Mais sur les réseaux sociaux, le footballeur américain, âgé de 25 ans, a dû faire face à des remarques bien moins élogieuses. Avec ses dreadlocks, il a notamment été traité de "voyou" ou de "singe". Comme le rapporte le "Washington Post", la page facebook de son association consacrée aux enfants a aussi été l’objet de nombreuses insultes. Ulcéré, Richard Sherman s’est défendu d’être un mauvais garçon : "Je connais de vrais voyous, et ils savent que je suis loin d’en être un. Je me suis battu contre ça toute ma vie à cause de l’endroit d’où je viens. Un gars qui vient de Compton ou Watts, ils pensent juste que c’est un voyou. C’est un gangster".
Même s’il a grandi dans le quartier difficile de Compton, dans la banlieue de Los Angeles, connu pour ses problèmes de gang, la star de la NFL n’a pas de passé de criminel. Grâce à ses talents sportifs, ce fils d’un père éboueur et d’une mère enseignante a réussi à ne pas tomber dans le piège de la délinquance. Très intelligent, il a également intégré la prestigieuse université de Stanford avec d’excellents résultats scolaires. Une tête bien pleine dans un corps d’athlète. "Je me rappelle avoir lu l’Illiade et avoir adoré. On pourrait penser qu’un joueur de foot est à mille lieux de pouvoir apprécier de la poésie grecque sur la Guerre de Troie, mais mes parents m’ont donné cet excellent conseil lorsque j’étais plus jeune : on peut apprendre tant de choses sur soi si l’on est prêt à sortir de sa zone de confort", avait-t-il ainsi expliqué dans un portrait publié en 2013 dans le magazine "Sports Illustrated".
Un fond de racisme ?
Malgré ces paroles bien sages, le footballeur a surtout fait parler de lui ces derniers mois avec ces petites phrases polémiques. À la manière de son idole Mohamed Ali, Richard Sherman est un adepte du "trash talking". Il ne perd pas une occasion de "chambrer" ses adversaires, même en plein match. En 2012, il s’était déjà rendu célèbre en ridiculisant sur le terrain Tom Brady, le quaterback des Patriots de la Nouvelle-Angleterre, véritable légende aux États-Unis. Une attitude qui est loin de plaire à tous les journalistes. Sur le site de CNN, le spécialiste du football américain, Terence Moore, a jugé que "le personnage de Sherman était dangereux, ainsi que les gens qui l’entourent et sa langue bien pendue".
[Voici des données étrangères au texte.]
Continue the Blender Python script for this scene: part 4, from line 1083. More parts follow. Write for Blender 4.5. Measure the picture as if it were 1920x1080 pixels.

Pour d’autres médias, ces attaques ne sont ni plus ni moins que du racisme. "Nous aimons penser que nous vivons dans une société américaine post-raciale, mais il est difficile de ne pas se rendre compte de la disparité de traitement entre Sherman et des athlètes blancs qui osent parler haut et fort", note ainsi le magazine "Bloomberg". Le "Miami New Times" a également pris la défense de cet athlète : "Les ignorants pensent automatiquement qu’un Afro-Américain qui célèbre ostensiblement ses actions n’est pas très différent d’un criminel qui vole des voitures ou vend de la drogue. Sherman est l’un des sportifs afro-américains les plus intelligents dans un sport de gladiateur. Il a gagné le droit de ne plus être traité de voyou". La balle est désormais dans le camp de Richard Sherman. S’il remporte le Super Bowl dimanche contre les Denvers de Broncos, le cornerback de Seattle aura les moyens de faire taire les critiques.